* **REQUIREMENT**:
Extract the first line through the line containing "R = math.radians" from the listing below, exactly as written.

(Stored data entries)
>>>

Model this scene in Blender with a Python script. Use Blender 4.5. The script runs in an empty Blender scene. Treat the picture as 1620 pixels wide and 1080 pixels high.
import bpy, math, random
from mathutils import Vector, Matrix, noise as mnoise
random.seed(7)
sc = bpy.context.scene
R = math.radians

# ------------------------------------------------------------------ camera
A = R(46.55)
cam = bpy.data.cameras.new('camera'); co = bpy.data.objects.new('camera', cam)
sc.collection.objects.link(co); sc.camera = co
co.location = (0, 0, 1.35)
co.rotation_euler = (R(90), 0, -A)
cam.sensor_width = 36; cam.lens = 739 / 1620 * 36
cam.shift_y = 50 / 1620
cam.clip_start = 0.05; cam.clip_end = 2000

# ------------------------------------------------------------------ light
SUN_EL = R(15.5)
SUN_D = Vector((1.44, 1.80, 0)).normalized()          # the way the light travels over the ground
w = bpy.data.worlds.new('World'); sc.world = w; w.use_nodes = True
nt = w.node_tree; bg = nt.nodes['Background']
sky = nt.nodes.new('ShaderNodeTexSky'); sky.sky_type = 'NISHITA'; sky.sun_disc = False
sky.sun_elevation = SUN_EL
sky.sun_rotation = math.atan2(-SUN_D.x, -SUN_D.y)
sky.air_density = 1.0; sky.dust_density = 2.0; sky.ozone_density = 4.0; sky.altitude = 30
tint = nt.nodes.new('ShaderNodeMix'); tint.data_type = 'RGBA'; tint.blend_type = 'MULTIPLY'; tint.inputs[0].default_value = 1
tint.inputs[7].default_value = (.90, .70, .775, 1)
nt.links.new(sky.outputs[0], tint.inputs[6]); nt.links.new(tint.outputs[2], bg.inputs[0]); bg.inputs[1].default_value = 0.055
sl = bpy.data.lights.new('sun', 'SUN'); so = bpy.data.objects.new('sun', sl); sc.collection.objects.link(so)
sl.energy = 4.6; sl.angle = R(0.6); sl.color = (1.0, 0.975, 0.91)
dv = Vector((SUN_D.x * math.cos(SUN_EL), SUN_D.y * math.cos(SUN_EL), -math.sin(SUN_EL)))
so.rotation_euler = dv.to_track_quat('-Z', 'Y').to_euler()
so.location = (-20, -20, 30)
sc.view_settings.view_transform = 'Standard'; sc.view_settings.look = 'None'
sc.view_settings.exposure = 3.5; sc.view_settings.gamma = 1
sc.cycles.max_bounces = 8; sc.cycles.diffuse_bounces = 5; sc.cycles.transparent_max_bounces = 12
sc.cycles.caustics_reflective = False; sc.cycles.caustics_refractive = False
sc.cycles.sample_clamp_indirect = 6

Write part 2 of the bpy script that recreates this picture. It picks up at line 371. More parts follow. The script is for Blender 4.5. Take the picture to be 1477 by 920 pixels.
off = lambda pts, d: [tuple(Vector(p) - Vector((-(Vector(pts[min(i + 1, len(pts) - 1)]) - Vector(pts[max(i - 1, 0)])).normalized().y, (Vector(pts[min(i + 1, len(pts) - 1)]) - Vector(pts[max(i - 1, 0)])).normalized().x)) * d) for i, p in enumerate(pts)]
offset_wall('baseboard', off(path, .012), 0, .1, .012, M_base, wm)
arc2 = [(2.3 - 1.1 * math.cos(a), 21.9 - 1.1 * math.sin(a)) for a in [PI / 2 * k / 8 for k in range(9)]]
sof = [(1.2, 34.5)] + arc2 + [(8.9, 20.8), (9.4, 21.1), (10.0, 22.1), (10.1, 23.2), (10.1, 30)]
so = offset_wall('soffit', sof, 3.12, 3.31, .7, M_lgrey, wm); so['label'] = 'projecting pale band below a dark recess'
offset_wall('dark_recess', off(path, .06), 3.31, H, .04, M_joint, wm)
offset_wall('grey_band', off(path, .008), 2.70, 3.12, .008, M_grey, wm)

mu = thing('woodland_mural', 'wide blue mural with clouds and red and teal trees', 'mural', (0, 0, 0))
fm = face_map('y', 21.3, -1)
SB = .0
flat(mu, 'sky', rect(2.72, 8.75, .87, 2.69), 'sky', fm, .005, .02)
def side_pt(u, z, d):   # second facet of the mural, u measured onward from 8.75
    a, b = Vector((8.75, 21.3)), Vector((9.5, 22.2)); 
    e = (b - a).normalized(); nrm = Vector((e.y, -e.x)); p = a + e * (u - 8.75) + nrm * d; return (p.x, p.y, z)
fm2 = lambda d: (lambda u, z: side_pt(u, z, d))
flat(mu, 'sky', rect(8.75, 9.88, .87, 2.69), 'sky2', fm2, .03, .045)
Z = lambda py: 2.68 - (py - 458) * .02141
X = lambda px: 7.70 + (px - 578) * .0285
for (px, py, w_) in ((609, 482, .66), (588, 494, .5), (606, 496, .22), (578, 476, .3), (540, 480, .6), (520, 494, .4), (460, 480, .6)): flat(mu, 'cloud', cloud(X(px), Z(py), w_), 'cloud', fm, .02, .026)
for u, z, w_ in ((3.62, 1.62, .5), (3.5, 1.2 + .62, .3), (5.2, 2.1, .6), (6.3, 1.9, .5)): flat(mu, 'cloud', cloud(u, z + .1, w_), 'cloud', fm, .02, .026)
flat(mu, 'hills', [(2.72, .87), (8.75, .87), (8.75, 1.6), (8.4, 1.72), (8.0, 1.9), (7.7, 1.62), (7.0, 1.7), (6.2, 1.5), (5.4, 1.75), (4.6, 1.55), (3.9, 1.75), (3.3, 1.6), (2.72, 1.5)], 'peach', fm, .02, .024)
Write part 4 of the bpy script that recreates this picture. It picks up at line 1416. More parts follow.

<<<

* **CORRECT ANSWER**:
Model this scene in Blender with a Python script. Use Blender 4.5. The script runs in an empty Blender scene. Treat the picture as 1620 pixels wide and 1080 pixels high.
import bpy, math, random
from mathutils import Vector, Matrix, noise as mnoise
random.seed(7)
sc = bpy.context.scene
R = math.radians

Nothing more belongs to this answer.